Your task is to print all of the data word for word.

# # # # # # #

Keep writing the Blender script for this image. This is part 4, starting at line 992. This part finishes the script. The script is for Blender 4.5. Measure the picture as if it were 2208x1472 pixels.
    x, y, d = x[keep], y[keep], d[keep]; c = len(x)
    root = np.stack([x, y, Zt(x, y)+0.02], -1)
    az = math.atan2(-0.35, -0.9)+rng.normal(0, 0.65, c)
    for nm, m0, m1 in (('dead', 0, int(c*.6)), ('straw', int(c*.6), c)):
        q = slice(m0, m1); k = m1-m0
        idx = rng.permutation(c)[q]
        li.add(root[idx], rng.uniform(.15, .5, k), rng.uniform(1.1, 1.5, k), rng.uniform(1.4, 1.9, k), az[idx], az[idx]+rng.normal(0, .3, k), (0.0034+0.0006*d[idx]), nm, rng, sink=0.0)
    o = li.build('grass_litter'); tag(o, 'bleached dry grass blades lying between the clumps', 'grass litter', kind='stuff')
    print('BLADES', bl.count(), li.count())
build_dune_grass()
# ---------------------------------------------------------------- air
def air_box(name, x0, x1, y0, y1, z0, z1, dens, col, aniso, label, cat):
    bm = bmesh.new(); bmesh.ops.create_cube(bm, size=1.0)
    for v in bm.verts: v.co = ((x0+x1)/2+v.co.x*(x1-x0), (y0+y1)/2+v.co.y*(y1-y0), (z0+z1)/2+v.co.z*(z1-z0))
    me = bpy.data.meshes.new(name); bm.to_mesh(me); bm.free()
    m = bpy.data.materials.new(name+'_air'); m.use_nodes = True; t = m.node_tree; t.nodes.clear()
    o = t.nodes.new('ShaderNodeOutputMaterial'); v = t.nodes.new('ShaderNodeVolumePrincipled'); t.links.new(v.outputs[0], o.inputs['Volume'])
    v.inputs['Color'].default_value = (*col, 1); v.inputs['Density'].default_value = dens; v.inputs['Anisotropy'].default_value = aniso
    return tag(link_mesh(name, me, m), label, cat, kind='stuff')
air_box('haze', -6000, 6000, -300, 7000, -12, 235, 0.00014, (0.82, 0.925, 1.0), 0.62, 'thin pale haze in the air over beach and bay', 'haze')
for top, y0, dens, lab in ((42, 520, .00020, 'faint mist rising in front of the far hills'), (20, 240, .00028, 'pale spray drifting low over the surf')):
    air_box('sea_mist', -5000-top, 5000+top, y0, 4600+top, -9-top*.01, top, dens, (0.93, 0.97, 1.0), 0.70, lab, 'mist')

# # # # # # #

ANSWER TO THIS TASK >>
Keep writing the Blender script for this image. This is part 4, starting at line 992. This part finishes the script. The script is for Blender 4.5. Measure the picture as if it were 2208x1472 pixels.
    x, y, d = x[keep], y[keep], d[keep]; c = len(x)
    root = np.stack([x, y, Zt(x, y)+0.02], -1)
    az = math.atan2(-0.35, -0.9)+rng.normal(0, 0.65, c)
    for nm, m0, m1 in (('dead', 0, int(c*.6)), ('straw', int(c*.6), c)):
        q = slice(m0, m1); k = m1-m0
        idx = rng.permutation(c)[q]
        li.add(root[idx], rng.uniform(.15, .5, k), rng.uniform(1.1, 1.5, k), rng.uniform(1.4, 1.9, k), az[idx], az[idx]+rng.normal(0, .3, k), (0.0034+0.0006*d[idx]), nm, rng, sink=0.0)
    o = li.build('grass_litter'); tag(o, 'bleached dry grass blades lying between the clumps', 'grass litter', kind='stuff')
    print('BLADES', bl.count(), li.count())
build_dune_grass()
# ---------------------------------------------------------------- air
def air_box(name, x0, x1, y0, y1, z0, z1, dens, col, aniso, label, cat):
    bm = bmesh.new(); bmesh.ops.create_cube(bm, size=1.0)
    for v in bm.verts: v.co = ((x0+x1)/2+v.co.x*(x1-x0), (y0+y1)/2+v.co.y*(y1-y0), (z0+z1)/2+v.co.z*(z1-z0))
    me = bpy.data.meshes.new(name); bm.to_mesh(me); bm.free()
    m = bpy.data.materials.new(name+'_air'); m.use_nodes = True; t = m.node_tree; t.nodes.clear()
    o = t.nodes.new('ShaderNodeOutputMaterial'); v = t.nodes.new('ShaderNodeVolumePrincipled'); t.links.new(v.outputs[0], o.inputs['Volume'])
    v.inputs['Color'].default_value = (*col, 1); v.inputs['Density'].default_value = dens; v.inputs['Anisotropy'].default_value = aniso
    return tag(link_mesh(name, me, m), label, cat, kind='stuff')
air_box('haze', -6000, 6000, -300, 7000, -12, 235, 0.00014, (0.82, 0.925, 1.0), 0.62, 'thin pale haze in the air over beach and bay', 'haze')
for top, y0, dens, lab in ((42, 520, .00020, 'faint mist rising in front of the far hills'), (20, 240, .00028, 'pale spray drifting low over the surf')):
    air_box('sea_mist', -5000-top, 5000+top, y0, 4600+top, -9-top*.01, top, dens, (0.93, 0.97, 1.0), 0.70, lab, 'mist')